Outro conveniente seria o de acentuar a politização
da UE e despertar o interesse de muitos europeus que normalmente se
desinteressam e se abstêem nestas eleições. Nas eleições para os
parlamentos dos seus países, os eleitores sabem que dos seus votos
resultará um ou outro governo, um ou outro primeiro-ministro, uma ou
outra política (embora muitas vezes esta última dicotomia seja mais
aparente do que real). Atendendo também à enorme personalização da
política actual, o aparecimento de candidaturas ao cargo, com rostos e
com programas, seria um factor que geraria muito mais interesse pela
disputa eleitoral europeia e muito mais vontade de participar.
A
mensagem que hoje se está a passar para os eleitores europeus é que,
votem em quem votarem, o chefe do executivo europeu será o mesmo: Durão
Barroso. Como estratégia de mobilização do eleitorado, seria difícil
fazer pior.
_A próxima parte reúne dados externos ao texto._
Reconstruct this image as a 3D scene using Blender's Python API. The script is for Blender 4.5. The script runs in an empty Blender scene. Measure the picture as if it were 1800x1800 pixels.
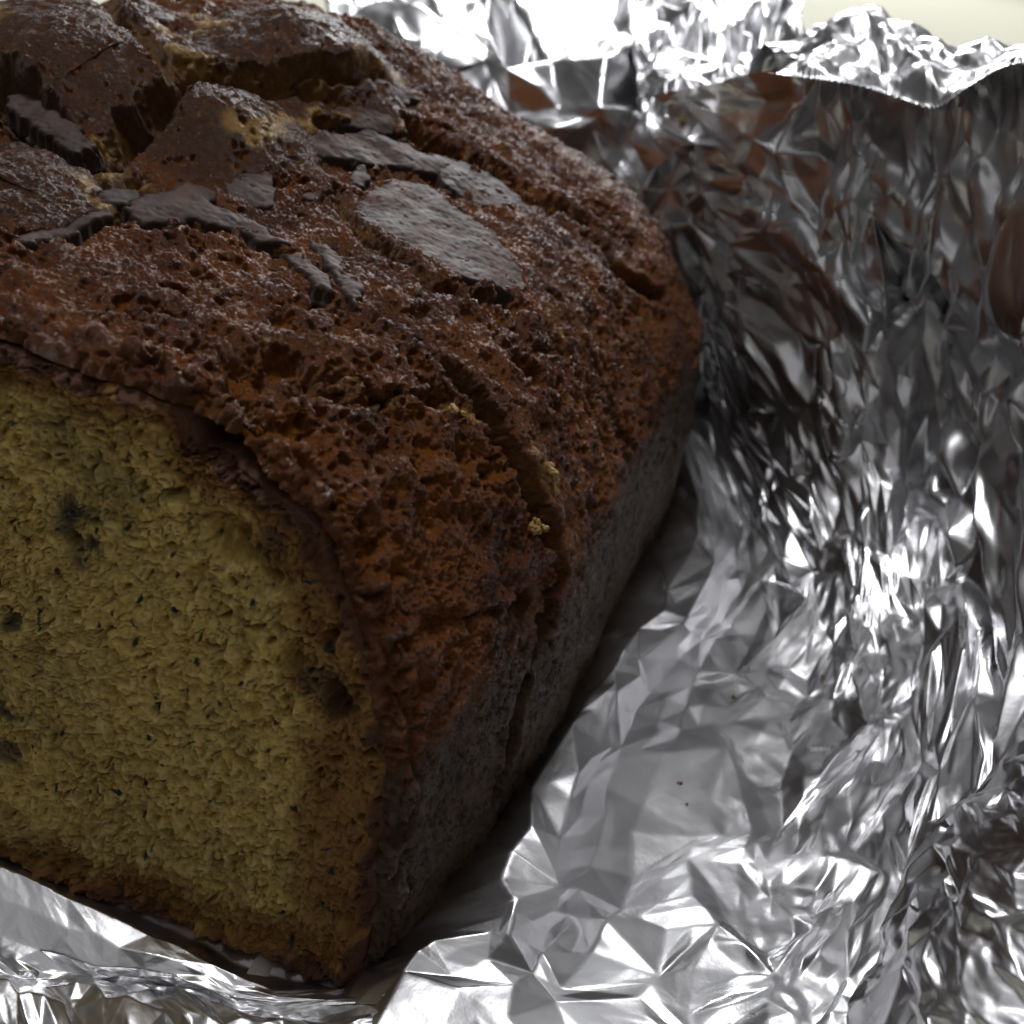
import bpy, math, random
import numpy as np

# ------------------------------------------------------------ camera, light, exposure
scene = bpy.context.scene
col = scene.collection
CAM = np.array([0.04654, -0.08429, 0.15554])
AXR = np.array([[0.877973, 0.458759, 0.136761], [0.352593, -0.426484, -0.83294], [-0.323793, 0.77952, -0.536197]])          # camera right, down, forward
cd = bpy.data.cameras.new('camera')
cam = bpy.data.objects.new('camera', cd); col.objects.link(cam)
from mathutils import Matrix, Vector
_r, _d, _f = (Vector(a) for a in AXR)
cam.matrix_world = Matrix(((_r.x, -_d.x, -_f.x, CAM[0]), (_r.y, -_d.y, -_f.y, CAM[1]), (_r.z, -_d.z, -_f.z, CAM[2]), (0, 0, 0, 1)))
cd.sensor_width = 36.0
cd.lens = 18.0 / math.tan(math.radians(26.5))
cd.clip_start = 0.005; cd.clip_end = 60.0
cd.dof.use_dof = True
cd.dof.focus_distance = 0.163
cd.dof.aperture_fstop = 24.0
scene.camera = cam

world = bpy.data.worlds.new('World'); scene.world = world; world.use_nodes = True
bg = world.node_tree.nodes['Background']
bg.inputs[0].default_value = (1.0, 0.97, 0.95, 1); bg.inputs[1].default_value = 0.042

def area(name, loc, target, sx, sy, power, colour):
    l = bpy.data.lights.new(name, 'AREA'); l.shape = 'RECTANGLE'; l.size = sx; l.size_y = sy
    l.energy = power; l.color = colour
    o = bpy.data.objects.new(name, l); col.objects.link(o); o.location = loc
    o.rotation_euler = (Vector(target) - Vector(loc)).to_track_quat('-Z', 'Y').to_euler()
    return o
area('window_light', (-1.45, 3.80, 1.80), (-0.1, 0.1, 0.9), 1.5, 0.9, 80.0, (0.97, 0.98, 1.0))
area('added_top_light', (-0.50, 0.50, 2.30), (0.0, 0.1, 0.05), 0.60, 0.46, 18.0, (0.98, 0.98, 1.0))  # added lamp lighting the crust from above
area('added_reflection_light', (-0.9, 5.0, 3.8), (0.0, 0.1, 0.6), 7.0, 3.6, 9.5, (0.92, 0.94, 1.0))  # added broad dim lamp, gives the foil grey reflections; not a wall
area('added_fill_light', (0.0, -0.5, 2.4), (0.0, 0.1, 0.0), 3.0, 2.6, 6.0, (0.98, 0.98, 1.0))  # added soft overhead fill, brightens the cut face; not a room fixture

scene.view_settings.view_transform = 'Standard'
scene.view_settings.look = 'None'
scene.view_settings.exposure = 0.5
scene.view_settings.gamma = 1.0

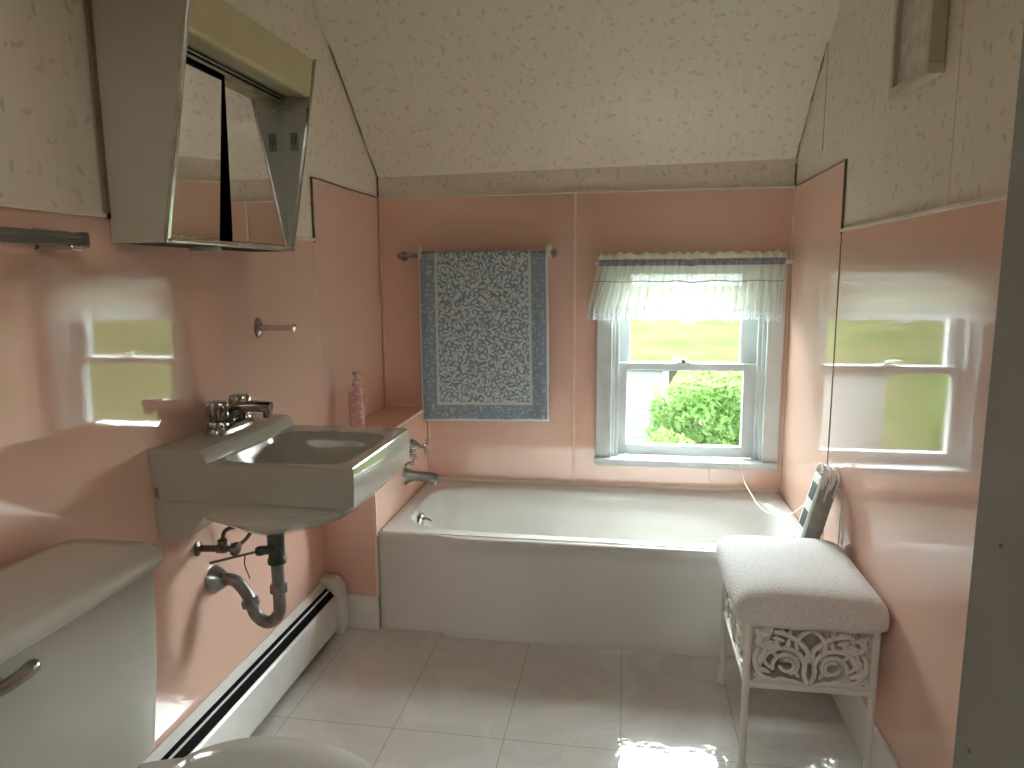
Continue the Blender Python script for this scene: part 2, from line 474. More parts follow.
# corner cracks where the slope meets the walls, and the paper seam up the slope
def slope_pt(x, t):   # t: distance fraction up the slope
    z0 = zl + (zr - zl) * x / W - .0
    return Vector((x, -.74 * t - .0, z0 + (CEIL - z0) * t))
bm = BM()
for x, t0, t1 in ((.003, -.02, .62), (W - .003, -.02, .50)):
    pts = [slope_pt(x, t0 + (t1 - t0) * i / 14) + Vector((random.uniform(-.0015, .0015), 0, random.uniform(-.003, .001) - .002)) for i in range(15)]
    tube(bm, pts, [random.uniform(.0012, .0038) for _ in pts], 6)
    tube(bm, [(x, -.003, Z1), (x, -.003, 1.66), (x, -.003, zl)], .003, 6)
obj('corner_crack', bm, M['dark_gap'], ceiling)
bm = BM(); tube(bm, [slope_pt(1.08, t) + Vector((0, 0, -.001)) for t in (.25, .6, 1.0)], .0022, 6)
obj('paper_seam', bm, M['frame_edge'], ceiling)
# boxed-in plumbing ledge at the head of the tub
bm = boxes((0, .197, TUBF + .0, 0, 0, .698))
ledge = struct(obj('wall_ledge', bm, M['pink'], smooth=False))
obj('corner_bead', boxes((.190, .2, TUBF - .004, TUBF + .004, .13, .70), (.192, .2, TUBF, 0, .694, .701)), M['seam_pink'], ledge, smooth=False)
struct(obj('baseboard_ledge', boxes((.02, .199, TUBF - .012, TUBF - .0005, 0, .130)), M['white_paint'], smooth=False, bevel=.003))
struct(obj('baseboard_right', boxes((W - .012, W - .0005, FRONT, TUBF - .03, 0, .138)), M['white_paint'], smooth=False, bevel=.004))
# wall with the doorway, its jamb and the hall beyond
DX0, DX1, DH = .22, 1.306, 2.03
bm = boxes((-.1, DX0 - .02, FRONT - .13, FRONT, 0, CEIL), (DX1 + .02, W + .1, FRONT - .13, FRONT, 0, CEIL), (DX0 - .02, DX1 + .02, FRONT - .13, FRONT, DH + .02, CEIL))
struct(obj('wall_front', bm, M['paper_back'], smooth=False))
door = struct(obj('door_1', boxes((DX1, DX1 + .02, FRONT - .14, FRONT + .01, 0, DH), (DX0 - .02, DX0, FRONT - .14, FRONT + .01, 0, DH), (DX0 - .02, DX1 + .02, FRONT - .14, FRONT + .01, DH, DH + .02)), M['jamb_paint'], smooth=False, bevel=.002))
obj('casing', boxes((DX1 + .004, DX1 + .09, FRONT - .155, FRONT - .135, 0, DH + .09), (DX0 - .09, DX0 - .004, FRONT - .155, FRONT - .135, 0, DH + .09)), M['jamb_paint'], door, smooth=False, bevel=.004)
bm = BM()
for y, z in ((-2.525, 1.105), (-2.512, .955)):
    lathe(bm, [(.0016, 0), (.0018, .0008), (.0005, .0012)], (DX1 + .0002, y, z), (-1, 0, 0), 10)
obj('nail_hole', bm, M['dark_gap'], door)
struct(obj('wall_hall', boxes((-.4, W + .4, -4.5, -4.4, 0, 2.6)), M['hall_bounce_cut'], smooth=False))
struct(obj('floor_hall', boxes((-.4, W + .4, -4.4, -2.641, -.12, 0)), M['hall_bounce_cut'], smooth=False))

# ------------------------------------------------------------------ window
win = struct(obj('window_1', boxes((WX0 - .062, WX0 + .002, -.022, 0, .497, 1.352), (WX1 - .002, WX1 + .060, -.022, 0, .497, 1.352), (WX0 + .003, WX1 - .003, -.021, 0, 1.320, 1.351)), M['window_backlit'], smooth=False, bevel=.003))
obj('window_stool', boxes((.945, 1.697, -.05, .06, .478, .499)), M['window_backlit'], win, smooth=False, bevel=.004)
obj('apron', boxes((.952, 1.69, -.016, -.0005, .462, .478)), M['window_backlit'], win, smooth=False, bevel=.002)
obj('jamb', boxes((WX0, WX0 + .016, 0, .15, .499, WZ1), (WX1 - .016, WX1, 0, .15, .499, WZ1), (WX0, WX1, 0, .15, WZ1 - .016, WZ1), (WX0, WX1, .0, .16, .48, .50),
                  (WX0 + .016, WX0 + .032, .012, .030, .499, WZ1 - .016), (WX1 - .032, WX1 - .016, .012, .030, .499, WZ1 - .016)), M['window_backlit'], win, smooth=False, bevel=.002)
a0, a1 = WX0 + .017, WX1 - .017
g0, g1 = 1.078, 1.560
ls = obj('lower_sash', boxes((a0, g0, .033, .068, .503, .905), (g1, a1, .033, .068, .503, .905), (g0, g1, .033, .068, .503, .548), (g0, g1, .033, .068, .875, .905)), M['window_backlit'], win, smooth=False, bevel=.003)
obj('glass_pane', boxes((g0 - .004, g1 + .004, .049, .052, .544, .879)), M['glass'], ls, smooth=False)
us = obj('upper_sash', boxes((a0, g0 + .012, .072, .107, .868, 1.318), (g1 - .012, a1, .072, .107, .868, 1.318), (g0, g1, .072, .107, .868, .900), (g0, g1, .072, .107, 1.278, 1.318)), M['window_backlit'], win, smooth=False, bevel=.003)
obj('glass_pane', boxes((g0 + .008, g1 - .008, .088, .091, .896, 1.282)), M['glass'], us, smooth=False)
bm = boxes((1.285, 1.345, .036, .064, .905, .910))
lathe(bm, [(.012, 0), (.012, .008), (.008, .012), (.0, .013)], (1.315, .05, .91), seg=14)
tube(bm, smooth_path([(1.315, .048, .92), (1.29, .04, .924), (1.268, .036, .922)]), [.005] * 17 if False else .0045, 8)
obj('sash_lock', bm, M['dull_chrome'], win)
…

A imagem que se está a dar é a de uma União imune ao voto
popular, cujo executivo é uma instância fora do alcance da democracia.
É
uma má imagem mas é, reconheça-se, uma imagem coerente com a recente
recusa da participação popular em referendos, quando foi preciso
aprovar o Tratado de Lisboa. O que se está a dizer repetidamente aos
povos é que, naquilo que verdadeiramente conta, a Europa não é convosco.
Conclusão
O
que é mais preocupante é que esta blindagem da UE face à opinião
política popular não é um desvio passageiro; é uma estratégia muito
antiga, que remonta aos primórdios do projecto europeu. Talvez os “pais
fundadores” não tivessem outra alternativa que não fosse a
despolitização da questão europeia para conseguirem construir uma
Comunidade económica entre países que tinham acabado de se invadir e
chacinar numa guerra total. Manter hoje esta estratégia de um aparente
consenso geral, pode ser óptimo para o mundo dos negócios – que se dá
mal com a transparência democrática e com a incerteza do voto popular
–, mas está a matar o projecto político da União, afastando-o cada vez
mais da vontade soberana dos povos, bloqueando o único caminho possível
para a refundação democrática da União.
A política do consenso é a base ideológica do défice democrático europeu.
A
bandeira da democracia política, da clareza nas diferenças de opinião e
da transparência nos processos de escolha, terá de ser erguida por
forças políticas diferentes daquelas que têm estado até agora ao
comando dos destinos da União e que constituem hoje um bloqueio à
participação cidadã. É isso que está em causa nestas eleições para o
Parlamento Europeu de 2009 e que certamente vai estar em cima da mesa,
de uma forma ainda mais clara, nas próximas eleições de 2014.